Avusturyalı tarihçi ve Viyana Suç Müzesi Müdürü Harald Seyrl, Ermeni teröristlerce katledilen Büyükelçi Daniş Tunalıgil'in şehadetinin 45'inci yıl dönümünde 3 Türk diplomata yönelik Viyana'da gerçekleştirilen terör saldırılarını anlattı.
Türkiye'nin Viyana Büyükelçiliğinde düzenlenen programa çeşitli ülkelerin temsilcilerinin yanı sıra Avusturyalı katılımcılar da ilgi gösterdi.
Türkiye'nin Viyana Büyükelçisi Ozan Ceyhun, açılış konuşmasında Ermeni terör örgütleri tarafından dünyanın çeşitli bölgelerinde görev yapan 31 diplomat ve aile mensubunun şehit edildiğini ifade etti.
Ceyhun, masum insanlara yönelik gerçekleştirilen terör eylemlerini nefretle kınayarak, kanlı eylemlerde bulunan teröristlerin bulunamadığı için hala hak ettikleri cezaya çarptırılamadığına işaret etti.
Tarihçi ve Viyana Suç Müzesi Müdürü Harald Seyrl de 45 yıl önce Türkiye'nin Viyana Büyükelçiliğinde gerçekleşen terör eyleminin yalnız Viyana ya da Avusturya'yı değil bütün medeni toplumları derinden sarstığını vurguladı.
Seyrl, Büyükelçi Daniş Tunalıgil'e şehit eden 3 teröristin düzenlediği saldırıya ilişkin güvenlik güçlerinin o dönemde yürüttüğü araştırmadan detaylar paylaştı.
"AVUSTURYA'DA ALIŞILMIŞIN DIŞINDA BİR TERÖR SALDIRISI"

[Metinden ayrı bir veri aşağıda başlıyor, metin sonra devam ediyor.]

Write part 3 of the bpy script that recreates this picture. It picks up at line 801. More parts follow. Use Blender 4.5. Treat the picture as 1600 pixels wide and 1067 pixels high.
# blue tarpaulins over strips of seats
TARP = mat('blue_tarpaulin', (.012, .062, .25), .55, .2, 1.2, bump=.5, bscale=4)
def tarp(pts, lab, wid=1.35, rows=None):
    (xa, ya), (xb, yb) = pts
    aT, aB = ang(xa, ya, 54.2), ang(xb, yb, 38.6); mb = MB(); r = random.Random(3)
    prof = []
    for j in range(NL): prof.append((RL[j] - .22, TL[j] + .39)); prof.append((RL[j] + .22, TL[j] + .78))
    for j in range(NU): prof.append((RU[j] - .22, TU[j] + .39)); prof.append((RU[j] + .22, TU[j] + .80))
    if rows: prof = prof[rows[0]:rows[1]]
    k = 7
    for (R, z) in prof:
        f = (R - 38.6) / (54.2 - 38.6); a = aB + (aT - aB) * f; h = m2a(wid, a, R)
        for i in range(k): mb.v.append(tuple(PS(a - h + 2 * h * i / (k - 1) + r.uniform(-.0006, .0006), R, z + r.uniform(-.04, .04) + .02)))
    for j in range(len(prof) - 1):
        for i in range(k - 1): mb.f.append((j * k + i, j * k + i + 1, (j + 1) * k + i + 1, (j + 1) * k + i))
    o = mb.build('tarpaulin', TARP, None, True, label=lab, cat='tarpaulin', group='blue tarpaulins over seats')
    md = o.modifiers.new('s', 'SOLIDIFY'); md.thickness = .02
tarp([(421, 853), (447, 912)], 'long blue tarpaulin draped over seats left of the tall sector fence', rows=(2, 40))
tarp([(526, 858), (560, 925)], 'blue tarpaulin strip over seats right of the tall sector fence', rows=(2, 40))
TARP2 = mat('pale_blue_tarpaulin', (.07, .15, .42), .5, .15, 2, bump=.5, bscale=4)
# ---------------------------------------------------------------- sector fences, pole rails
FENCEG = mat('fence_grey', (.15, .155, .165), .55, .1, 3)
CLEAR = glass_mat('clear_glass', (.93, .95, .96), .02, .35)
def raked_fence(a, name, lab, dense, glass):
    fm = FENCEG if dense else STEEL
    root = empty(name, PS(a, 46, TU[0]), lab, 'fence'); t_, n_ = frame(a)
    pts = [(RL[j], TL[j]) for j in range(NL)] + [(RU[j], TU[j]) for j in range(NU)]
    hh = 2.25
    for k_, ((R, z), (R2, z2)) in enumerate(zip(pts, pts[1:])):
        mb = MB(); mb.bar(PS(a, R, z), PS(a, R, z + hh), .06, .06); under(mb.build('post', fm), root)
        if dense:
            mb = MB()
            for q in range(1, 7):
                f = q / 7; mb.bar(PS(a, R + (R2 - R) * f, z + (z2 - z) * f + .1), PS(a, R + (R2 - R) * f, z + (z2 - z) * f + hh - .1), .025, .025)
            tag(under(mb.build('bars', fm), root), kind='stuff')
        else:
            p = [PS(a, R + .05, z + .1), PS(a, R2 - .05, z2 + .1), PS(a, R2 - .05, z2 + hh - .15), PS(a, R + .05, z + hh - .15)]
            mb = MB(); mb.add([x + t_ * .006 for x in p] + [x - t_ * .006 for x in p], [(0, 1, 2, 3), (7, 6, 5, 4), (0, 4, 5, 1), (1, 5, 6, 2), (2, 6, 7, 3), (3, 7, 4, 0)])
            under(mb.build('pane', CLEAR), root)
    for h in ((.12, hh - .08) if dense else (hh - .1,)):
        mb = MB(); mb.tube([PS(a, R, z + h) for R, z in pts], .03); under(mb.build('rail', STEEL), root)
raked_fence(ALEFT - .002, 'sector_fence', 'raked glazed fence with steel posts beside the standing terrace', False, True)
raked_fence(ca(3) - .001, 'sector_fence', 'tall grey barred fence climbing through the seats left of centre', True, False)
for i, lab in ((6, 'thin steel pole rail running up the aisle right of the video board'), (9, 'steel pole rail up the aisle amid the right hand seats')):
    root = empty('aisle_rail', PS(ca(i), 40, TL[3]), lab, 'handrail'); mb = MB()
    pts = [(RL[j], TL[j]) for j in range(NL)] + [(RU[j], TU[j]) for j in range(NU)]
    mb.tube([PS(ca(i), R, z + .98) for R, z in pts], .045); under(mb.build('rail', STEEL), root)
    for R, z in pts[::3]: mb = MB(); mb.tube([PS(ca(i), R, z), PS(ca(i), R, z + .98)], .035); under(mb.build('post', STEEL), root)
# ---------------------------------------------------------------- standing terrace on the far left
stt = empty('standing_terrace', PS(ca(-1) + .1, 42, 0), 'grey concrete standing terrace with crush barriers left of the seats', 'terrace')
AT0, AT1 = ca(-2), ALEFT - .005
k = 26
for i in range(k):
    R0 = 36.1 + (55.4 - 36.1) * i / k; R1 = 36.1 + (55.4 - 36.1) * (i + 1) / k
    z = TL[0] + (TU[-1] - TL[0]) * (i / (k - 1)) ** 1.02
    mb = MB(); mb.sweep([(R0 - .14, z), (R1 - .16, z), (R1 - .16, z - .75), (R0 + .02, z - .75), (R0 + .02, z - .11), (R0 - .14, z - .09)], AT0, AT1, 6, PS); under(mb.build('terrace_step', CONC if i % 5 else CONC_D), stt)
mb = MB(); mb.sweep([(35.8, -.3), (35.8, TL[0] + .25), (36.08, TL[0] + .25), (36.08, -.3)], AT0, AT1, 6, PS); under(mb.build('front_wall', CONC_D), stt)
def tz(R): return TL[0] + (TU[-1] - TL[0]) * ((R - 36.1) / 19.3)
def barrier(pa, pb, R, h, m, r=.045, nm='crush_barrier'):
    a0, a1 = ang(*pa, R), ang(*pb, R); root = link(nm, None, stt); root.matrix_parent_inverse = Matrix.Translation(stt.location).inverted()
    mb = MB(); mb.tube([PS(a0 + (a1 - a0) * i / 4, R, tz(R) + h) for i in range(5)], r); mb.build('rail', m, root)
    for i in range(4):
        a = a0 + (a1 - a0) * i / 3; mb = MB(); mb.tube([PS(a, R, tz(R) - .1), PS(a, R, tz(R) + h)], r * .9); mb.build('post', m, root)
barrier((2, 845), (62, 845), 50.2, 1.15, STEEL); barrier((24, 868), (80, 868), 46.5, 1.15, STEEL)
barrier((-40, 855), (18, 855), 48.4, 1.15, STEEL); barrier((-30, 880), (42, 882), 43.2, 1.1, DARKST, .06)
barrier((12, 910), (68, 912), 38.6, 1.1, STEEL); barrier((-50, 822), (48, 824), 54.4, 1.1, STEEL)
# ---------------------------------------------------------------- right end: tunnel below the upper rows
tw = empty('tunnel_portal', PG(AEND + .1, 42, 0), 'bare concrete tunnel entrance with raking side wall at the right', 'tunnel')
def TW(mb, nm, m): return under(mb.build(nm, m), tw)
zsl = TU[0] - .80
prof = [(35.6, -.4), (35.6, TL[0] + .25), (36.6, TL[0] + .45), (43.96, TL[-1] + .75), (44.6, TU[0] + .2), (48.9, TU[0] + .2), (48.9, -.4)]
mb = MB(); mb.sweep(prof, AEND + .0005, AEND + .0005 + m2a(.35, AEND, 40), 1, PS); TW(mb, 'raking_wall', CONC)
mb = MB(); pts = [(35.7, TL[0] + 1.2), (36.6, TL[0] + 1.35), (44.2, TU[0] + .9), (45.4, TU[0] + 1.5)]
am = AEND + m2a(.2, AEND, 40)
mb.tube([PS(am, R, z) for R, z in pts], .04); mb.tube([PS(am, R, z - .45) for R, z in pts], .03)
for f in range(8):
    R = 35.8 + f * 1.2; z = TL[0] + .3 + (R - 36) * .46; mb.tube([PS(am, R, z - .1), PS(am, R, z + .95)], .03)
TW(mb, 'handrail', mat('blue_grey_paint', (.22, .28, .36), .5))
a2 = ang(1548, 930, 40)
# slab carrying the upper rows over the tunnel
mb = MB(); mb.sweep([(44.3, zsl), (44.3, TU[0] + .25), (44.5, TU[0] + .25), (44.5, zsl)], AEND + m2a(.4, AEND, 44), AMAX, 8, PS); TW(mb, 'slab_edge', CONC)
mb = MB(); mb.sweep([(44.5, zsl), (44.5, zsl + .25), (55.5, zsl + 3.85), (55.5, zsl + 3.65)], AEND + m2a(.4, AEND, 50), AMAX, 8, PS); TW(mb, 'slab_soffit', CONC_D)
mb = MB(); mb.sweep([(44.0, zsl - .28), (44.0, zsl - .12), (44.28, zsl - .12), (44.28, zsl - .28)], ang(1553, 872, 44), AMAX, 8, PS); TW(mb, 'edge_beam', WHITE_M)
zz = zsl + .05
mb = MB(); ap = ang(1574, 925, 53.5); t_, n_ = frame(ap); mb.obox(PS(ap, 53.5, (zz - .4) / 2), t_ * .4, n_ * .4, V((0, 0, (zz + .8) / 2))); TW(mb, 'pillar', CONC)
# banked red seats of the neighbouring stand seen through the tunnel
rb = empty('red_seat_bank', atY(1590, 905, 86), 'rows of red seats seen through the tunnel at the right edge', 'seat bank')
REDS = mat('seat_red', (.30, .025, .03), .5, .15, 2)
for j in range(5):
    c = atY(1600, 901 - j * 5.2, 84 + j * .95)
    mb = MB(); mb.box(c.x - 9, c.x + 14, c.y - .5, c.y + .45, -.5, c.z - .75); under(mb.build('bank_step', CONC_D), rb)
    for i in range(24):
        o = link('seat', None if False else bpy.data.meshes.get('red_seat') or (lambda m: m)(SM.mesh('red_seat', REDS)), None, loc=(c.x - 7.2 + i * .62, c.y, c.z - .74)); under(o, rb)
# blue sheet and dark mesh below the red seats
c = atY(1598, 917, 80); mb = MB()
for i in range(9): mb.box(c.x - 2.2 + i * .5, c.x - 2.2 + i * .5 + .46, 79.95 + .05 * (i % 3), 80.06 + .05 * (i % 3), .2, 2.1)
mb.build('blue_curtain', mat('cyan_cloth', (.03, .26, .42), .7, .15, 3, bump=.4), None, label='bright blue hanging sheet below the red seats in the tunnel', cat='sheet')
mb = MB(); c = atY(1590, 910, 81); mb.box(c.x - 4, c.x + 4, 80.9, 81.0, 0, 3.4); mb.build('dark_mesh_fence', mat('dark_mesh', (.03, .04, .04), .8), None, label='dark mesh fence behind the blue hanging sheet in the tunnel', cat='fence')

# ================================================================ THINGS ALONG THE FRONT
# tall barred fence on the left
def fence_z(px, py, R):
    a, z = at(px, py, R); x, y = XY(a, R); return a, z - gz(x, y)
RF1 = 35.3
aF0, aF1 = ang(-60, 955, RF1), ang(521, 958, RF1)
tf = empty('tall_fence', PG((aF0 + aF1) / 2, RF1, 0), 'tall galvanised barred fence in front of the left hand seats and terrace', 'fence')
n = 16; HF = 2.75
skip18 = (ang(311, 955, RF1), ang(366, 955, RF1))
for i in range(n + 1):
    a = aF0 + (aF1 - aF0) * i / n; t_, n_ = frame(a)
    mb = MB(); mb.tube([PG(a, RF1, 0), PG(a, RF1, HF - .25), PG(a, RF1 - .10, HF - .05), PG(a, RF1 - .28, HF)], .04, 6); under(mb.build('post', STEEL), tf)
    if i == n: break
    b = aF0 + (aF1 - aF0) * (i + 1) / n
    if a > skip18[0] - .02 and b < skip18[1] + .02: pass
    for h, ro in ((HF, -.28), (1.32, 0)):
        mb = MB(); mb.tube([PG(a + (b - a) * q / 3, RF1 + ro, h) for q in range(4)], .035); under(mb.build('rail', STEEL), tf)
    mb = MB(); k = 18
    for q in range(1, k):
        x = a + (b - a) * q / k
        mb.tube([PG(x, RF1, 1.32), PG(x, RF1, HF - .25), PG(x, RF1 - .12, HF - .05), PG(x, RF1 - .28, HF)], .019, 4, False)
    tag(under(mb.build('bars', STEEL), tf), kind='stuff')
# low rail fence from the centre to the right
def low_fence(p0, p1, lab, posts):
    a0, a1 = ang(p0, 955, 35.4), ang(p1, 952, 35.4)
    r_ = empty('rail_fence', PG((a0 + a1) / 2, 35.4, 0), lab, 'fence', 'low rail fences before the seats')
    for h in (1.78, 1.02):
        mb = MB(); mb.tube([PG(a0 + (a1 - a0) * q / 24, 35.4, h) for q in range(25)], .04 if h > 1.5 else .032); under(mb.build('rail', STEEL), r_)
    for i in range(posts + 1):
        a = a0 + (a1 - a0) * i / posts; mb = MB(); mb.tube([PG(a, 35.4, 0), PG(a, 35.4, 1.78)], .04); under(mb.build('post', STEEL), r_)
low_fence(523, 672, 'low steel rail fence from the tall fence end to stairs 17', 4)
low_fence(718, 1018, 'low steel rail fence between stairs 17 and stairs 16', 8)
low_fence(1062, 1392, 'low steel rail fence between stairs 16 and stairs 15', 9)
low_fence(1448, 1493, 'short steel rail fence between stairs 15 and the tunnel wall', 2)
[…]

Ermeni teröristlerin Tunalıgil'i şehit etmesiyle başlayan terör dalgasının kısa bir süre sonra bütün Avrupa'ya yayıldığına dikkat çeken Seyrl, "Bu saldırı alışılmışın dışında bir durumdu. Çünkü Avusturya'da bu seviyede bir terör saldırısı bugüne kadar gerçekleşmedi. Türkiye gibi güçlü ve önemli bir ülkenin görev başındaki büyükelçisi saldırıya maruz kalmıştı." diye konuştu.
Seyrl, Ermeni teröristlerce düzenlenen 3 saldırının faillerinin bulunamadığını belirterek, özellikle 1984'de çalışma müşaviri muavini olarak görev yapan Erdoğan Özen'in aracına yerleştirilen bomba düzeneği ve cinsinin çok dikkat çekici olduğunu kaydetti.
Özen'in şehit olmasına yol açan bombada kullanılan patlayıcıya ilişkin yapılan araştırmalar sonucunda o dönemde ABD ordusunda sıklıkla kullanılan plastik patlayıcı olduğunun tespit edildiğini söyleyen Seyrl, o gün ki koşullarda bu tür bir patlayıcının havayoluyla rahatlıkla taşınabildiğini dile getirdi
Seyrl, Türkiye'nin şehitlerine verdiği değere de dikkati çekerek, ülkesi için hayatını kaybetmiş diplomatlar anısına bu tür programlar düzenlenmesinin çok takdire şayan ve saygı duyulması gereken bir yaklaşım olduğunu sözlerine ekledi.